Land Day

On March 29, 2002, the Center arranged a gathering to commemorate Land Day (Yum al-Ard)

Yum al-Ard marks the events of March 30 1976, when Arabs protested the government's confiscation of land belonging to Arab villages in the Galilee.  Residents of Sakhnin, Arabeh and other towns burned tires and some threw stones and petrol bombs. The police responded by firing live amunition, killing one man and injuring seven. The protests then spread to other parts of the country - five more people were killed, many more were wounded and large numbers were arrested.

Since then, each year, the Arab population has commemorated "Land Day" with a general strike and demonstrations.  It is not simply a day of remembrance but a protest against a continuing policy of discrimination and land confiscations.

About 30 people took part in the evening arranged by the Centre, most of these members of NSWAS, including members of the younger generation, as well as some parents of students in the Primary School. Raida Ayashi-Hatib from NSWAS, who is a member in the Pluralistic Center’s staff and a teacher in the Primary School, facilitated the meeting.

NSWAS secretary Anwar Daoud opened the meeting by saying that even though the current situation is very difficult, we should meet and talk. There is a history of mistrust between the Arab population in Israel and the establishment, while the Arabs, since 1976, try to influence the political reality. Today the peace camps on both sides are small and the combination of mistrust and violence is very dangerous. We in NSWAS have the responsibility to hold together and keep our balance and mutual trust.

The participants of the gathering expressed thoughts and feelings about Land Day and the current situation. One of the Palestinians shared his experiences from the time, when he was a student, and how from then on he began to be active politically and in Jewish-Arab encounters. Eventually, this brought him to get to know NSWAS. He still feels the pain of that time and finds it hard to visit in the area where the original events took place.

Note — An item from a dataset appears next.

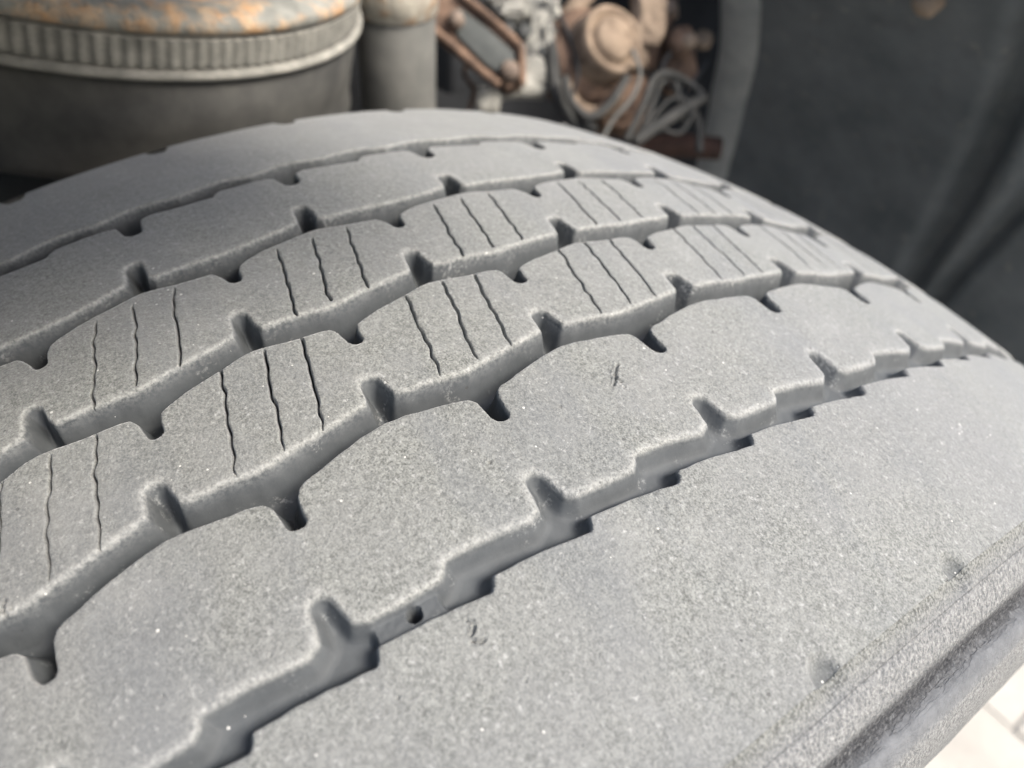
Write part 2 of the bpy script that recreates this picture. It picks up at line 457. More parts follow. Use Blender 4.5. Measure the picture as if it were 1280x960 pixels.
for _ in range(110): PITS.append((rng.uniform(-90, 50), rng.uniform(-2.2, 2.5), rng.uniform(.2, .4), rng.uniform(.12, .4)))
CREW = []

def height(X, T):
    """depth below the running surface in mm, and helper fields; X in mm, T in pitches"""
    cx, ct = canon(X, T)
    cx = cx + .30 * vnoise(X / 3.5 + 11, T * MM / 3.5) + .035 * vnoise(X / .8, T * MM / .8 + 40)
    ct = ct + (.30 * vnoise(X / 3.5 + 70, T * MM / 3.5) + .035 * vnoise(X / .8 + 9, T * MM / .8)) / MM
    s = lookup(SDB, cx, ct)
    soft = lookup(SOFTB, cx, ct)
    d = np.interp(s, SHARP_S, SHARP_D) * (1 - soft) + np.interp(s, SOFT_S, SOFT_D) * soft
    outer = np.clip((cx - 66) / 8, 0, 1)     # the outermost grooves are shallower
    d = d * (1 - .50 * outer)
    # notches get shallower towards their closed end
    for lo, hi, x_in, x_out in ((26, 37, 36.5, 28.5), (-18, -6, -6.5, -16.5), (-62, -50, -50, -61), (75, 84, 84, 76)):
        k = (cx - x_in) / (x_out - x_in)
        d = d * np.where((cx > lo) & (cx < hi), 1 - .42 * np.clip(k, 0, 1), 1)
    # raised wear block with a drilled hole in the outer groove
    blk = np.clip((T + 1.07) / .02, 0, 1) * np.clip((-.765 - T) / .012, 0, 1)
    blk = blk * ((cx > 82) & (cx < 100))
    top = 2.5 + .25 * vnoise(X / 1.1, T * MM / 1.1)
    d = np.where(blk > 0, d * (1 - blk) + np.minimum(d, top) * blk, d)
    rr = np.hypot(X - 91.1, (T + .890) * MM)
    d = d + 6.0 * np.clip((1.70 - rr) / .25, 0, 1) + .12 * np.exp(-((rr - 2.2) / .5) ** 2) * -1
    # scalloped dents on both tread shoulders
    for sg, ph in ((1, .335), (-1, .50)):
        tt = ((T - ph + .5) % 1.0) - .5
        e = np.abs(sg * X - 150.5) / 5.2
        q = e ** 2 + (tt * MM / 4.2) ** 2
        d = d + 3.2 * np.clip(1.15 - q, 0, 1) ** .7 * (sg * X > 135)
    # slow unevenness of the worn surface
    flat = np.clip(-s / 2, 0, 1)
    d = d + flat * (.25 * vnoise(X / 14, T * MM / 14) + .06 * vnoise(X / 3, T * MM / 3 + 7))
    # pits and cuts
    for px, pt, sg, dp in PITS:
        q = ((X - px) ** 2 + ((T - pt) * MM) ** 2) / sg ** 2
        if q.min() < 9: d = d + (dp * 1.35 * np.exp(-q) - .35 * dp * np.exp(-(np.sqrt(q) - 1.7) ** 2 * 4)) * (s < 0)
    return d, s, soft, cx

def build_rows(t0, t1, fine):
    base = []
    t = t0
    while t < t1:
        base.append((t, 0.0, -9999)); step = .5 if t < 1.0 else .5 + .22 * (t - 1.0)
        t += (step if fine else 2.2) / MM
    if not fine: return base
    bands = []
    for k in range(math.floor(t0) - 1, math.ceil(t1) + 2):
        for i, (ph, _) in enumerate(SIPES):
            c = k + ph
            if not (t0 + .05 < c < t1 - .05): continue
            bands.append(c)
    base = [b for b in base if not any(abs(b[0] - c) * MM < 1.05 for c in bands)]
    for k in range(math.floor(t0) - 1, math.ceil(t1) + 2):
        for i, (ph, _) in enumerate(SIPES):
            c = k + ph
            if c not in bands: continue
            for o in (-.9, -.55, -.32, -.16, -.06, .06, .16, .32, .55, .9): base.append((c + o / MM, o, k * 10 + i))
    base.sort()
    return base

def tread_mesh(t0, t1, fine):
    if fine:
        xs = np.concatenate([np.arange(-150.5, -62, .62), np.arange(-62, 20, .48), np.arange(20, 150.4, .37), [150.5]])
    else:
        xs = np.concatenate([np.arange(-150.5, 150.4, 2.0), [150.5]])
    rows = build_rows(t0, t1, fine)
    tr = np.array([r[0] for r in rows]); off = np.array([r[1] for r in rows]); bid = np.array([r[2] for r in rows])
    X = np.repeat(xs[:, None], len(tr), 1)
    T = tr[None] + SHEAR * X / 1000
    # wavy course of each sipe, shared by the rows beside it
    near_w = np.zeros_like(T); cut = np.zeros_like(T)
    if fine:
        for k in np.unique(bid):
            if k == -9999: continue
            kind = SIPES[k % 10][1]; pitch_k = k // 10
            sel = bid == k
            wav = .16 * np.sin(xs * .95 + k * 1.7) + .7 * vnoise(xs / 3.1 + k * 3.3, np.full(len(xs), k * 7.7)) + 1.2 * vnoise(xs / 9 + k, np.full(len(xs), 3.1 * k))
            fade = np.ones(len(xs))
            mask3 = np.clip((xs + 38.5) / 3.5, 0, 1) * np.clip((-4.2 - xs) / .5, 0, 1)
            mask4 = np.clip((xs - 4.2) / .5, 0, 1) * np.clip((39.5 - xs) / 6, 0, 1)
            wide3 = np.clip(.55 + (xs + 38) / 60, .3, 1); wide4 = np.clip(1.35 - (xs - 4) / 40, .3, 1.2)
            m3 = mask3 if '3' in kind else 0 * xs
            m4 = mask4 if '4' in kind else 0 * xs
            wd = np.where(xs < 0, wide3, wide4) * (.95 + .6 * ((k * 7919) % 13) / 13)
            inband = ((xs > -44) & (xs < 46)) * np.clip((46 - np.abs(xs)) / 4, 0, 1)
            o = off[sel][None]
            fall = np.clip((.95 - np.abs(o)) / .35, 0, 1)
            T[:, sel] += wav[:, None] * inband[:, None] * np.where(np.abs(o) < .6, 1, .45) / MM
            # narrow the slit where it is worn: rows +-.16 move towards the centre
            slit = np.where(np.abs(o) < .07, 4.5, np.where(np.abs(o) < .2, 3.6, np.where(np.abs(o) < .35, .9, .05)))
            mm_ = (m3 + m4)[:, None]
            cut[:, sel] = slit * mm_ * (.25 + .75 * wd[:, None])
            T[:, sel] += -(np.sign(o) * np.where(np.abs(o) < .2, np.abs(o), 0)) * (1 - np.clip(wd[:, None], 0, 1.7)) * .8 * (mm_ > 0) / MM
    d, s, soft, cx = height(X, T)
    cut = cut * (s < -.1)
    if fine:
        # let grid lines follow the groove lips
        e = .15
        gx = (height_s(X + e, T) - height_s(X - e, T)) / (2 * e)
        gt = (height_s(X, T + e / MM) - height_s(X, T - e / MM)) / (2 * e)
        g2 = np.maximum(gx ** 2 + gt ** 2, .25)
        lipw = (np.abs(s) < .26) & (cut < .01)
        mv = np.where(lipw, -s * .8, 0)
        mv[0] = mv[-1] = 0
        X2, T2 = X + mv * gx / g2, T + mv * gt / g2 / MM
        d2, s2, soft2, cx2 = height(X2, T2)
        X, T, d, s, soft, cx = X2, T2, d2, s2, soft2, cx2
    dd = d + cut
    r = Rx(X / 1000) - dd / 1000
    th = T * PITCH
    P = np.stack([X / 1000, r * np.sin(th), r * np.cos(th)], -1)
    return P, dd, d, s, soft, cx, X, T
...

Another Palestinian participant shared his apprehension about the escalation in violence and his feelings of helplessness towards the situation.

A Jewish participant said that at the time of Land Day she was a high school student and was not aware at all of these events. Today she is more aware and is looking for ways to put this awareness into practice, in order to help change the situation.

Other members expressed concern about the continuance of the community and the Primary School, if the situation keeps deteriorating. Others expressed their belief that our years of living together would help us deal together with future crises, on condition that we develop our capacity to listen to each other’s pain.